D: Michael Bay
S: Bruce Willis, Billy Bob Thornton, Ben Affleck
It is a bitter testimony to contemporary American cinema that a film as poor as Armageddon can be excused with the honest comment, "Well, at least it's not as bad as Deep Impact." Yet this is the natural first reaction. Michael Bay's overdirected, hyperkinetic, big budget B movie has the benefit of having been released in the wake of a film so dire and uninvolving that the bloated excess of special effects and action sequences come as a welcome relief. Thankfully, we are not treated to hours of histrionics on the part of uninteresting characters. Here, we don't really have characters, just a bunch of one dimensional caricatures. To be fair, the film is well aware of its shortcomings, and from the opening scenes, it is careful to ensure that we don't have time to worry about them.
Bay's camera rarely sits still, even in the establishing scenes portraying the NASA command centre, and it becomes more frantic as the action reaches its climax. Conjoined with the almost subliminal speed of the editing, the film eventually proceeds in a blur of sound and vision which rivals Kubrick's assault on the nerves at the end of 2001, only without the head trip. This is an expensive live action version of the 1980s arcade game "Asteroids", propelled along purely by the presence of ever more threatening and fast moving objects which must be blown to bits or it's game over.
The story concerns the efforts of a group of blue-collar slobs to save the world when a giant asteroid makes directly for the earth. It's the action plot of Deep Impact, only maxed out with outrageous contrivances and an unending series of hilarious explosions in the vacuum of space which send bodies flying to and fro amid rocks, gas plumes and other assorted bits of machinery. Oh there's some perfunctory character conflict stuff surrounding brash young Ben Affleck's relationship with Liv Tyler, implausibly elegant daughter of hard-assed oil driller Bruce Willis, and some miscellaneous vignettes which raise a smile or two, but it's just a springboard for a series of 'hi-octane' action scenes with plenty of greasy close ups and moments of literally apocalyptic jeopardy.
The dialogue is mouthed with straight-faced abandon by a cast of actors who appear to be having varying levels of fun. Steve Buscemi makes the most of the showy comedy role, with Peter Stormare giving a surprising turn as the token Russian cosmonaut in this typically all American disaster flick (the rest of the world is but a series of picturesque cutaways). Willis spouts some terrific old-fashioned John Wayneisms without a trace of irony and Affleck works hard to appear as cool and sweaty as possible. Tyler is largely a decorative token female, a reward for the brave men risking their lives to save the planet. Thornton gives the most dignified performance as the tense NASA supervisor, but it comes from another movie entirely.

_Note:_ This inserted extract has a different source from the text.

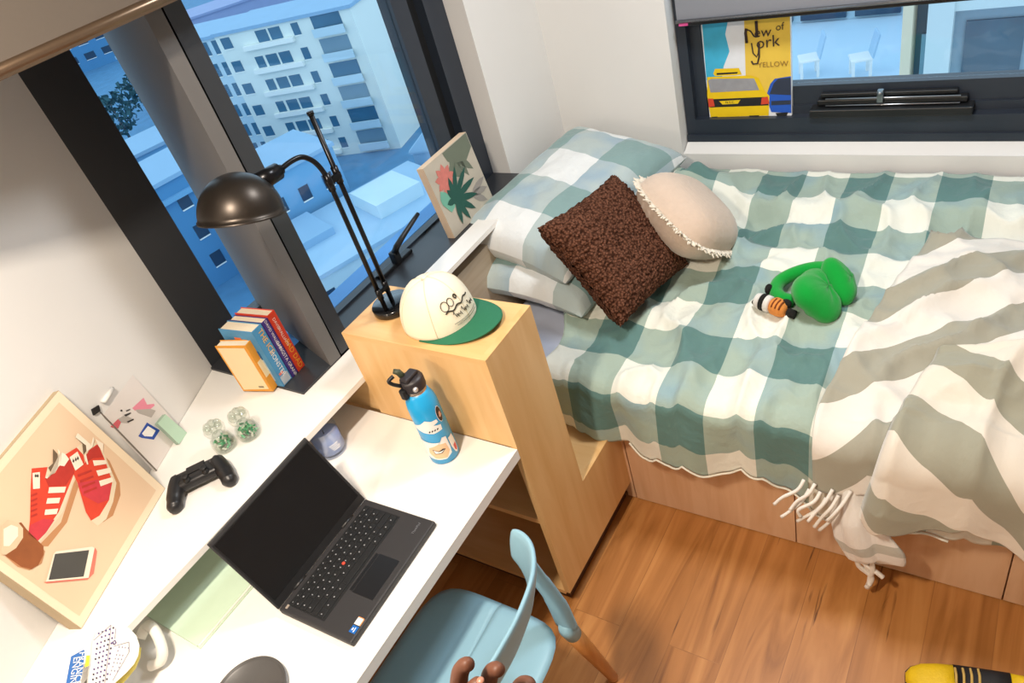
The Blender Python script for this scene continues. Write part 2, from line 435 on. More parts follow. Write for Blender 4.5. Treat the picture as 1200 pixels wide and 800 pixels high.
# ------------------------------------------------------------------ desk and bookcase
dk = thing('desk', 'white wall desk top under the laptop and bottle', 'desk', (-.7, .3, 0))
dA = K + WD * ((K.y - .0) / .438); dB = K + WD * ((K.y - .69) / .438)
MB().slab([(dA.x + .012, 0, .707), (-.001, 0, .707), (-.001, .69, .707), (dB.x + .012, .69, .707)], (0, 0, .033)).build('desk_top', [ledge_m], dk)
MB().b2((-1.50, .03, 0), (-1.47, .22, .707)).build('side_support', birch, dk)
bc = thing('bookcase', 'birch veneer bookcase between desk and bed, lamp and cap on top', 'bookcase', (.1, .24, 0))
sidep = [(0, 0, .086), (.475, 0, .086), (.475, 0, .37), (.215, 0, .37), (.215, 0, 1.04), (0, 0, 1.04)]
MB().slab(sidep, (0, .018, 0)).build('side_panel', birch, bc)
MB().b2((0, .018, 1.022), (.215, .472, 1.04)).build('top_panel', birch_h, bc)
MB().b2((.0, .018, .742), (.016, .472, 1.022)).build('front_panel', birch, bc)
MB().b2((.008, .472, .742), (.024, .69, .866)).build('filler_panel', birch_h, bc)
MB().b2((.199, .018, .072), (.215, .472, 1.022)).build('back_panel', birch, bc)
MB().b2((.0, .674, .07), (.199, .69, .866)).build('end_panel', birch, bc)
MB().b2((.003, .018, .418), (.199, .674, .436)).build('shelf', birch_h, bc)
MB().b2((.0, .018, .072), (.199, .674, .09)).build('shelf', birch_h, bc)
MB().b2((.215, .018, .352), (.475, .56, .37)).build('step_top', birch_h, bc)
MB().b2((.03, .03, 0), (.46, .60, .086)).build('plinth', plinth_m, bc)

# ------------------------------------------------------------------ bed
bd = thing('bed', 'built in single bed under the checked duvet against the back wall', 'bed', (1.0, -.5, 0))
b = MB().b2((.482, -1.9, .0), (1.58, .50, .33))
b.build('bed_base', bedwood, bd)
for y0, y1 in ((.022, -.008), (-.012, -.548), (-.552, -1.088), (-1.092, -1.63)):
    MB().b2((.464, y1, .004), (.482, y0, .325)).build('front_panel', bedwood, bd)
taupe = wood('taupe_headboard', 'b5a48f', 'a8967f', axis=0, scale=(1, 9, 9))
MB().b2((.48, .56, .33), (1.58, .60, .81)).build('headboard', taupe, bd)
MB().box((1.02, -.68, .43), (1.11, 2.42, .20), 0, bev=.035, seg=4).build('mattress', M('pale_blue_sheet', 'c2c9dc', .8, var=.03, scale=12, bump=.15, bscale=14), bd)

def bedz(x, y):
    t = min(1, max(0, (x - .42) / 1.16))
    z = .570 + .095 * t ** .85
    return z
def wr(x, y):
    """wrinkle height of the duvet"""
    a = noise.noise(V((x * 3.1, y * 3.1, 1.7))) * .026
    # puffed rows running along the bed
    wx = x + .05 * noise.noise(V((x * 2, y * 2.5, 5)))
    a += .019 * math.sin(wx * 19 + 2.2 * noise.noise(V((x * 1.5, y * 3.2, 9)))) * (.35 + .65 * min(1, max(0, (x - .75) / .4)))
    r = 1 - abs(noise.noise(V((x * 5.0 + .3 * y, y * 7.5, 3.3))))
    a += .032 * (r ** 5)
    r2 = 1 - abs(noise.noise(V((x * 9 + y * 4, y * 11 - x * 3, 8.1))))
    a += .009 * r2 ** 4
    r3 = 1 - abs(noise.noise(V((x * 17 - y * 6, y * 15 + x * 5, 2.1))))
    a += .003 * r3 ** 4
    a += math.exp(-((x - 1.43) / .10) ** 2 - ((y - .06) / .13) ** 2) * (.075 + .05 * noise.noise(V((x * 14, y * 14, 4))))
    for y0, k, w, h, xc, xr in ((-.26, .35, .035, .024, .62, .35), (-.03, .55, .045, .020, .62, .30), (-.42, -.25, .030, .016, .60, .28), (-.10, -.5, .028, .015, .80, .25)):
        a += h * math.exp(-((y - y0 - k * (x - .5)) / w) ** 2) * max(0, 1 - abs(x - xc) / xr)
    for x0, k, w, h in ((1.22, .06, .035, .022), (1.05, -.10, .03, .018), (1.36, .03, .04, .020), (.88, .08, .03, .014)):
        xx = x - x0 - k * y - .05 * noise.noise(V((y * 2.2, x0 * 7, 0)))
        a += h * (math.exp(-(xx / w) ** 2) - .5 * math.exp(-((xx + w * 1.6) / (w * .8)) ** 2)) * (.6 + .6 * noise.noise(V((y * 2.5, x0 * 3, 2))))
    return a
def duv(x, y): return bedz(x, y) + wr(x, y)
def duvet_pt(s, y, lift=0.):
    """s = cloth length from the back wall towards the room"""
    yy = y
    if s < 1.10:
        x = 1.565 - s
        z = duv(x, y)
        if s < .16: z += (.018 - .75 * wr(x, y) * (1 - s / .16)) if s < .0 else .02 * (1 - s / .16) - .7 * wr(x, y) * (1 - s / .16) ** 1.5
        e = max(0, (s - 1.0) / .1); z -= .012 * e * e
        return V((x, yy, z + lift))
    r = .065; q = s - 1.10; a = min(q / r, PI / 2)
    zf = duv(.465, y) - .012
    x = .465 - r * math.sin(a); z = zf - r * (1 - math.cos(a))
    d = max(0, q - r * PI / 2)
    wav = .014 * math.sin(y * 15 + 1.5 * math.sin(y * 5)) + .008 * math.sin(y * 37)
    x -= (wav + .008) * min(1, d / .1)
    return V((x - lift * math.sin(a), yy, z - d + lift * math.cos(a)))
def hem(y): return 1.10 + .10 + .205 + .02 * math.sin(y * 6) + .015 * math.sin(y * 17) + (-.075 * min(1, max(0, (y + .07) / .12)))
y0d = .20
def dfun(a, b):
    y = y0d - a * 1.83
    L = hem(y)
    s = L * b
    yy = y
    # left edge wanders: at the back it reaches under the pillows
    t = max(0, 1 - a / .25)
    yy = y + t * .20 * max(0, min(1, (1.02 - s) / .6))
    return duvet_pt(s, yy)
Q = .1425
dmat = gingham('duvet_check', Q, -.04, -1.022, 'e6e6da', '9fb0a3', '5c7f7b', '8ea8ad')
db = MB()
def duv_uv(a, b):
    p = dfun(a, b); return (-p.y, b * hem(y0d - a * 1.83))
db.grid(dfun, 230, 180, 0, uvf=duv_uv)
duvet = db.build('duvet', [dmat], loc=(1.0, -.6, .6), solid=.012)
tag(duvet, 'green and white checked duvet spread crumpled over the bed', 'duvet')
# white piping at the hem
hb = MB()
pts = [dfun(i / 150, 1.0) + V((-.004, 0, -.002)) for i in range(22, 95)]
hb.tube(pts, .0035, 0, 6)
hb.build('hem_piping', M('hem_white', 'ece8da', .8), duvet)

# pillows ------------------------------------------------------------
def pillow_mesh(L, W, T, n=40, pinch=.07, noisea=.006, seed=0, pw=.42):
    mb = MB()
    def f(sgn):
        def g(a, b):
            u = a * 2 - 1; v = b * 2 - 1
            x = L / 2 * u * (1 - pinch * (1 - v * v)); y = W / 2 * v * (1 - pinch * (1 - u * u))
            h = max(0, (1 - u ** 4) * (1 - v ** 4)) ** pw
            z = sgn * T / 2 * h
            if h > .02: z += noisea * noise.noise(V((u * 2.5 + seed, v * 2.5, sgn * 2))) * h + noisea * .7 * noise.noise(V((u * 7 + seed, v * 6, sgn * 2))) * h
            return V((x, y, z))
        return g
    return mb, f
def pillow(name, label, cat, loc, R, L, W, T, mats, uvs=1., seed=0, uvo=(0, 0), group=None, pinch=.07, rot90=False):
    mb, f = pillow_mesh(L, W, T, seed=seed, pinch=pinch, noisea=.012)
    X = Matrix.Translation(loc) @ R.to_4x4()
    uv = lambda a, b: ((a - .5) * L * uvs + uvo[0], (b - .5) * W * uvs + uvo[1])
    mb.grid(f(1), 44, 36, 0, T=X, uvf=uv); mb.grid(f(-1), 44, 36, 0, T=X, uvf=uv, flip=True)
    o = mb.build(name, mats, loc=loc)
    return tag(o, label, cat, group)
pm = gingham('pillow_check', .19, .06, .05, 'e3e6e6', 'b3c0bf', '84a09f', '9db3c0')
pillow('pillow', 'upper checked pillow, plump, at the head of the bed', 'pillow', (1.12, .40, .80), Euler((.16, -.05, -.16)).to_matrix(), .80, .50, .22, [pm], seed=1)
pillow('pillow', 'lower checked pillow under another pillow, mostly hidden', 'pillow', (1.08, .36, .665), Euler((.06, .0, -.10)).to_matrix(), .84, .50, .17, [pm], seed=5, uvo=(.1, .07))
# ------------------------------------------------------------------ cushions
def boucle_mat():
    mt = bpy.data.materials.new('brown_boucle'); mt.use_nodes = True
    nt = mt.node_tree; N = nt.nodes; L = nt.links; b = N['Principled BSDF']
    tc = N.new('ShaderNodeTexCoord'); vo = N.new('ShaderNodeTexVoronoi'); vo.inputs['Scale'].default_value = 120
    L.new(tc.outputs['Object'], vo.inputs['Vector'])
    cr = N.new('ShaderNodeValToRGB'); e = cr.color_ramp.elements
    e[0].position = .15; e[0].color = lin('7d5442'); e[1].position = .75; e[1].color = lin('3c241a')  # shade in the gaps between the loops is painted into the colour
    L.new(vo.outputs['Distance'], cr.inputs['Fac']); L.new(cr.outputs['Color'], b.inputs['Base Color'])
    bp = N.new('ShaderNodeBump'); bp.invert = True; bp.inputs['Strength'].default_value = .9; bp.inputs['Distance'].default_value = .006
    L.new(vo.outputs['Distance'], bp.inputs['Height']); L.new(bp.outputs['Normal'], b.inputs['Normal'])
    b.inputs['Roughness'].default_value = .95; b.inputs['Specular IOR Level'].default_value = .05
    return mt
bro = boucle_mat()
def boucle(loc, R, S, T):
    mb = MB(); X = Matrix.Translation(loc) @ R.to_4x4(); n = 170
    def f(sgn):
        def g(a, b):
            u = a * 2 - 1; v = b * 2 - 1
            x = S / 2 * u * (1 - .07 * (1 - v * v)); y = S / 2 * v * (1 - .07 * (1 - u * u))
            h = max(0, (1 - u ** 4) * (1 - v ** 4)) ** .45
            p = V((x, y, sgn * (T / 2 * h)))
            d = noise.voronoi(V((x * 95, y * 95, sgn * 3.)))[0][0]
            k = max(0, 1 - 1.25 * d) * .009 + .003 * noise.noise(V((x * 300, y * 300, 1.)))
            nrm = V((u * u * u * .9, v * v * v * .9, sgn * (.25 + h))).normalized()
            return p + nrm * k
        return g
    mb.grid(f(1), n, n, 0, T=X); mb.grid(f(-1), 60, 60, 0, T=X, flip=True)
    return tag(mb.build('cushion', bro, loc=loc), 'brown boucle teddy cushion leaning on the checked pillow', 'cushion')
Rb = Matrix.Rotation(1, 3, V((.837, .001, -.196)).normalized())
ang = V((.837, .001, -.196)).length
Rb = Matrix.Rotation(ang, 3, V((.837, .001, -.196)).normalized())
boucle(V((.835, .092, .795)), Rb, .395, .16)

wh = M('oat_cushion', 'cbb6a4', .9, var=.06, scale=60, bump=.3, bscale=60, spec=.15, sheen=.3)
fr_m = M('cream_fringe', 'e6dccb', .9, var=.05)
def round_cushion(loc, R, rad, T):
    X = Matrix.Translation(loc) @ R.to_4x4()
    t = thing('cushion', 'round oat coloured cushion with a cream fringed rim', 'cushion', loc, R=R)
    mb = MB()
    for sgn in (1, -1):
        def g(a, b):
            r = a; w = 2 * PI * b
            sq = 1 / (abs(math.cos(w)) ** 3.2 + abs(math.sin(w)) ** 3.2) ** (1 / 3.2)
            h = max(0, 1 - r ** 3.2) ** .55
            zz = sgn * T / 2 * h + .0012 * math.sin(r * 150) * h
            return V((rad[0] * sq * r * math.cos(w), rad[1] * sq * r * math.sin(w), zz))
        mb.grid(g, 40, 72, 0, T=X, flip=sgn < 0)
    mb.build('cover', wh, t)
    fbm = MB(); n = 170
    for k in range(n):
        w = 2 * PI * k / n
        sq = 1 / (abs(math.cos(w)) ** 3.2 + abs(math.sin(w)) ** 3.2) ** (1 / 3.2)
        p = V((rad[0] * sq * math.cos(w), rad[1] * sq * math.sin(w), 0)); d = p.normalized()
        L = random.uniform(.018, .03); j = V((random.uniform(-1, 1), random.uniform(-1, 1), random.uniform(-.9, .9))) * .007
        fbm.tube([p - d * .008, p + d * L * .5 + j * .5, p + d * L + j], [.0045, .0042, .002], 0, 5, T=X)
    def band(a, b):
        w = 2 * PI * b
        sq = 1 / (abs(math.cos(w)) ** 3.2 + abs(math.sin(w)) ** 3.2) ** (1 / 3.2)
        p = V((rad[0] * sq * math.cos(w), rad[1] * sq * math.sin(w), 0)); d = p.normalized()
        return p + d * (-.012 + .03 * a) + V((0, 0, .006 * math.sin(w * 41) * a))
    fbm.grid(band, 3, 160, 0, T=X)
    o = fbm.build('fringe', fr_m, t); o['label'] = 'cream cotton fringe'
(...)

The constant references to Star Wars and Looney Tunes say more for the aesthetic influences of the film than needed to be said, and this is far from something to take seriously. Luckily, you don't have to, and it barrels away merrily for two hours without ever becoming boring. Ridiculous yes, but never boring. But even by the standards of recent disaster films (Twister, Dante's Peak, etc), this is weak. It holds together just long enough for you to decide whether or not to go with it, and peppers the build up with plenty of explosions just in case you are in any doubt that the big fireworks will come. It is all mounted with the standard level of technical prowess and despite the rib-ticklingly impossible heroics, it's a cartoonish dumbfest if you switch off the higher brain functions and let it go about its business. Unfortunately it is not canny enough to really push your buttons like Independence Day and its relentless visual and aural excitation all too obviously mask a woeful script. In essence, it's a sad, laughable, moronic action blockbuster designed for Summertime consumption and immediate excretion. But then, what did you expect?